Turkish President Tayyip Erdogan, Presidents of Azerbaijan, Turkmenistan and Iraq and Qatar’s Emir Sheikh Tamim Bin Hamad Bin Al Thani, Australian Prime Minister Tony Abbott, New Zealand Prime Minister John Key and Prince Charles are among the participants.
"Celebrating the victory at the battle of Gallipoli shows again that there is a culture in Turkey to forget the suffering caused by others onto us, for the sake of our common future," President Erdogan said in its statement on the celebrations.

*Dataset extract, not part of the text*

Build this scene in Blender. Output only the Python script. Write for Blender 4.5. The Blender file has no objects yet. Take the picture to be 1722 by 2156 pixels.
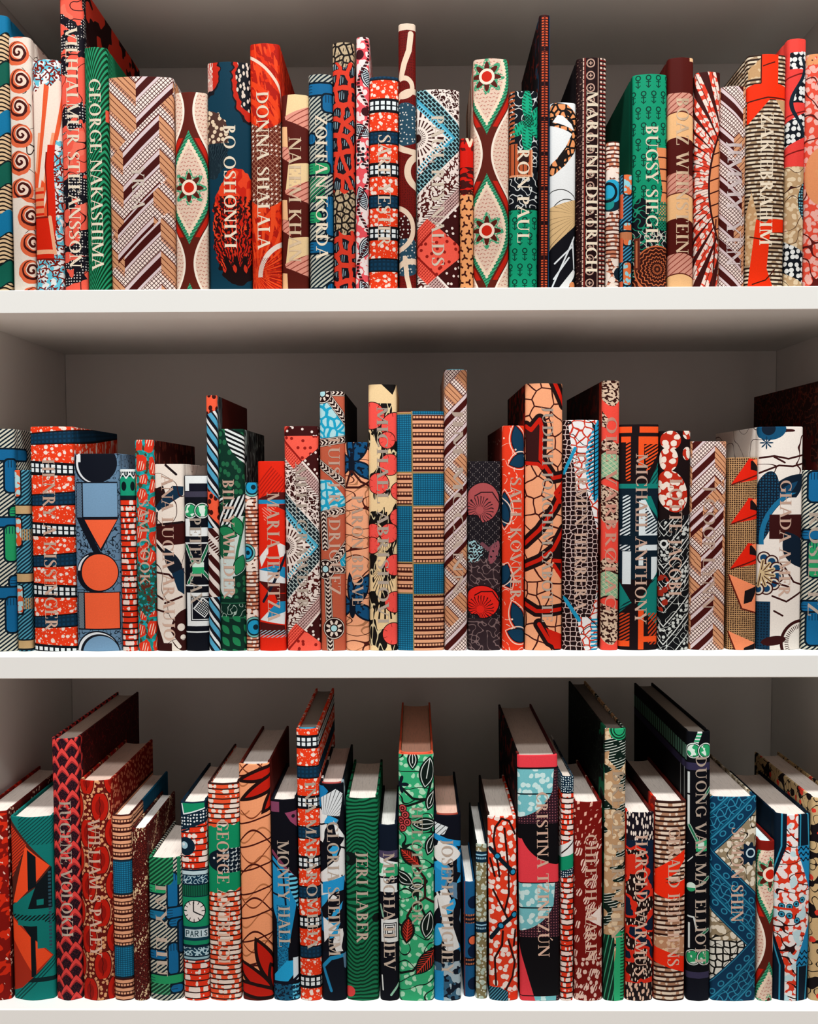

The world leaders will attend ceremonies throughout April 24 on the beaches where the Allied troops launched their attacks, only to be met by fierce Ottoman resistance that lasted until the evacuation of the last Allied troops in January 1916.
Turkey hosts world leaders to commemorate the centenary of the Battle of Gallipoli - WWI - sending out a message of reconciliation and patriotic pride over one of the most dramatic Ottoman victories of the war.
The battle of Gallipoli, which took place during World War I, killed over 500,000 people.
The Gallipoli campaign took place on the Gallipoli peninsula during the Ottoman Empire in between 1915 and 1916 by Entente countries, in order to capture the Turkish capital of Istanbul and open a sea route to Russia. The campaign was one of the greatest Ottoman victories during the war and a major Allied failure. In Turkey, it is regarded as a defining moment in the nation's history: a final surge in the defense of the motherland as the Ottoman Empire crumbled.
Gallipoli was long a defining moment in Turkey's national consciousness. Young colonel Mustafa Kemal - later known as Ataturk - was its great hero. He went on to found the secular republic on the ashes of the Ottoman Empire in 1923.
Some 130,000 soldiers perished, 87,000 of them from the Ottoman side. The battle also involved Azerbaijani soldiers.
In Turkey, the battle of Gallipoli is also called the “gentlemen’s war.” Turkey’s officials have repeatedly said it was one of the bloodiest battles in the country’s history, however, the warring sides never forgot about their humanity.